Этим комментариям вообще свойственна какая-то удивительная бесцеремонность в толковании текста летописи, чего не скрывает лингвист Николаев (а он много даже чего необыкновенного объяснил из русской истории тем, кто «не владеет скандинавскими языками» [334] ): «Настоящее издание не относится ни к академическим, ни к энциклопедическим, поэтому авторы не ограничивали себя в подходах. …Что кроме научного в комментариях проводится и интуитивный, «поэтический» подход к великому тексту, который не противоречит научному, а иногда и дополняет его». Говоря же о своей статье «Семь ответов на варяжский вопрос», читаемой после комментариев, Николаев подчеркнул, что эти ответы «по форме академичны, но следуют духу издания – содержат идеи, некоторые из которых экстравагантны и находятся на «грани научного фола» [335] .
334
Повесть временных лет. С. 243 (коммент. к с. 17).
335
Николаев С.Л. Семь ответов на варяжский вопрос // Повесть временных лет. С. 429.
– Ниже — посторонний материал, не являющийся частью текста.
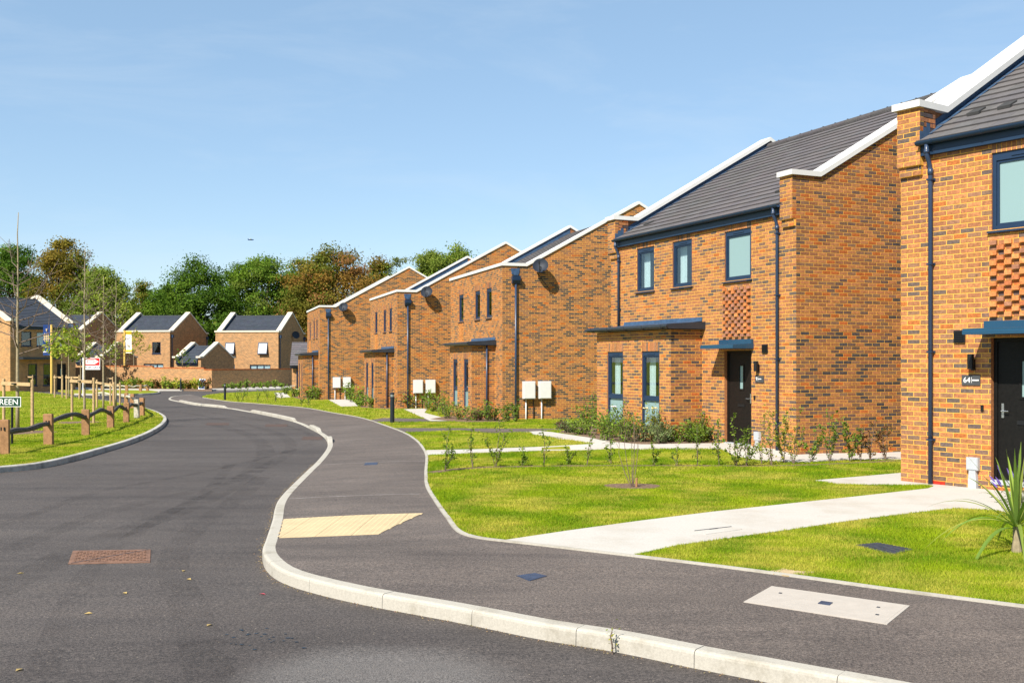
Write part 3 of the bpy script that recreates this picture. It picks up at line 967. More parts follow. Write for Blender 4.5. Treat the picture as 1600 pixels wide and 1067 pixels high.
# ------------------------------------------------------------------ windows, doors and fittings (house coordinates: x along, -y outwards)
def window(parent, x0, x1, z0, z1, y=0.0, style='clear', transom=None, sill=True, light=False):
    """framed window set in an opening; face of the wall at y, frame 6 cm back"""
    fw = 0.058
    yf, yb = y + 0.022, y + 0.092
    mb = MB()
    mb.box(x0, x0 + fw, yf, yb, z0, z1); mb.box(x1 - fw, x1, yf, yb, z0, z1)
    mb.box(x0 + fw, x1 - fw, yf, yb, z0, z0 + fw)
    head = fw + 0.055
    mb.box(x0 + fw, x1 - fw, yf, yb, z1 - head, z1)
    # trickle vent on the head
    mb.box(x0 + (x1 - x0) * 0.3, x1 - (x1 - x0) * 0.3, yf - 0.012, yf - 0.001, z1 - 0.075, z1 - 0.055)
    # sash
    sw = 0.036
    lo = z0 + fw if transom is None else transom + 0.04
    xa, xb, za, zb = x0 + fw, x1 - fw, lo, z1 - head
    ys = yf + 0.018
    mb.box(xa, xa + sw, ys, yb - 0.005, za, zb); mb.box(xb - sw, xb, ys, yb - 0.005, za, zb)
    mb.box(xa + sw, xb - sw, ys, yb - 0.005, za, za + sw); mb.box(xa + sw, xb - sw, ys, yb - 0.005, zb - sw, zb)
    if transom is not None:
        mb.box(x0 + fw, x1 - fw, yf - 0.004, yb, transom - 0.04, transom + 0.04)
    w = mb.build('window', 'frame_metal', parent)
    gy = ys + 0.02
    def pane(a, b, c, d, mat):
        p = MB(); p.box(a, b, gy, gy + 0.008, c, d); p.build('pane', mat, w)
    pane(xa + sw, xb - sw, za + sw, zb - sw, 'frosted' if style == 'frosted' else 'glass')
    if transom is not None:
        pane(x0 + fw, x1 - fw, z0 + fw, transom - 0.04, 'frosted')
    if style != 'frosted':
        # a curtain drawn to one side and a dim room behind
        cm = MB()
        a, b = (xa, xb)
        cl = a + (b - a) * (-0.05 if style != 'right' else 0.45)
        cr = a + (b - a) * (0.36 if style != 'right' else 0.95)
        kk = 22
        for i in range(kk):
            u0, u1 = cl + (cr - cl) * i / kk, cl + (cr - cl) * (i + 1) / kk
            w0, w1 = gy + 0.16 + 0.02 * math.sin(i * 1.7), gy + 0.16 + 0.02 * math.sin((i + 1) * 1.7)
            cm.face([(u0, w0, lo - 0.1), (u1, w1, lo - 0.1), (u1, w1, zb + 0.05), (u0, w0, zb + 0.05)])
        cm.build('curtain', 'curtain', w)
        rm = MB()
        ry = yb + 1.4
        A, B = x0 - 0.02, x1 + 0.02
        z_0, z_1 = z0 - 0.02, z1 + 0.02
        rm.face([(A, ry, z_0), (B, ry, z_0), (B, ry, z_1), (A, ry, z_1)])
        for q in ([(A, yb, z_0), (A, ry, z_0), (A, ry, z_1), (A, yb, z_1)], [(B, yb, z_0), (B, ry, z_0), (B, ry, z_1), (B, yb, z_1)],
                  [(A, yb, z_0), (B, yb, z_0), (B, ry, z_0), (A, ry, z_0)], [(A, yb, z_1), (B, yb, z_1), (B, ry, z_1), (A, ry, z_1)]):
            rm.face(q)
        rm.build('room', 'interior', w)
    if sill:
        sm = MB()
        sm.prism([(y - 0.055, z0 - 0.045), (y - 0.055, z0 - 0.020), (y + 0.10, z0 + 0.001), (y + 0.10, z0 - 0.045)], 'x', x0 - 0.045, x1 + 0.045)
        sm.build('sill', 'frame_metal', w)
    return w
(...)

Один из примеров множества проявлений «интуитивно-поэтическо-экстравагантного», проще говоря, норманнистского подхода, а также чрезмерного владения комментаторами «скандинавскими языками» и чрезмерной любви ко всему скандинавскому, виден в пояснении к летописному известию, что Олег прибил щит на врата Царьграда: «А.Ю. Чернов предположил, что Олег, прибив щит на городских воротах, продемонстрировал свое происхождение из рода Скьельдунгов. Князь Олег являлся в таком случае потомком легендарного Скьельда, одного из сыновей бога древних скандинавов Одина, имя которого, как считают многие исследователи, было образовано от слова «щит». А несколько ниже находится такое же глубокомысленное рассуждение: «Если Олег вешает на царьградские врата «скьельд» (skildr – щит), слово, созвучное с его родовым именем, то Инглинг, надо полагать, вряд ли бы так поступил» [336] . Да тут и полагать не надо, господа хорошие, сколько всего вы уже навешали читателю под видом науки и изуродовали великий текст, к которому надлежит относиться с великим уважением (в 2011 г. Чернов на проходившей в Старой Ладоге Международной конференции, ссылаясь на рассуждения Е.А. Мельниковой о том, что «личное имя Хельги/Хельга прежде всего отмечается в именослове Скьельдунгов – легендарной династии правителей о. Зеландия…», утверждал, что «Олег повесил на врата не свой герб (гербов еще не было), а свое родовое имя», что «из этого символического жеста потомка Скьельда позже и родилась европейская геральдика», «что, сам того не подозревая, провозгласил он и учреждение новой традиции – геральдической» и что «легенда о щите – отголосок не дошедшей до нас киевской саги о Вещем Олеге», которая «не могла возникнуть в XII веке, ведь летописец уже не знал, что Олег – Скьельдунг» [337] ).
336
Повесть временных лет. С. 270–271 (коммент. к с. 24).
337
Чернов А.Ю. Олег и его щит. Как ныне сбирается Вещий Олег щита прибивать на ворота… // Староладожский сборник. Вып. 9. СПб., 2012. С. 60–68.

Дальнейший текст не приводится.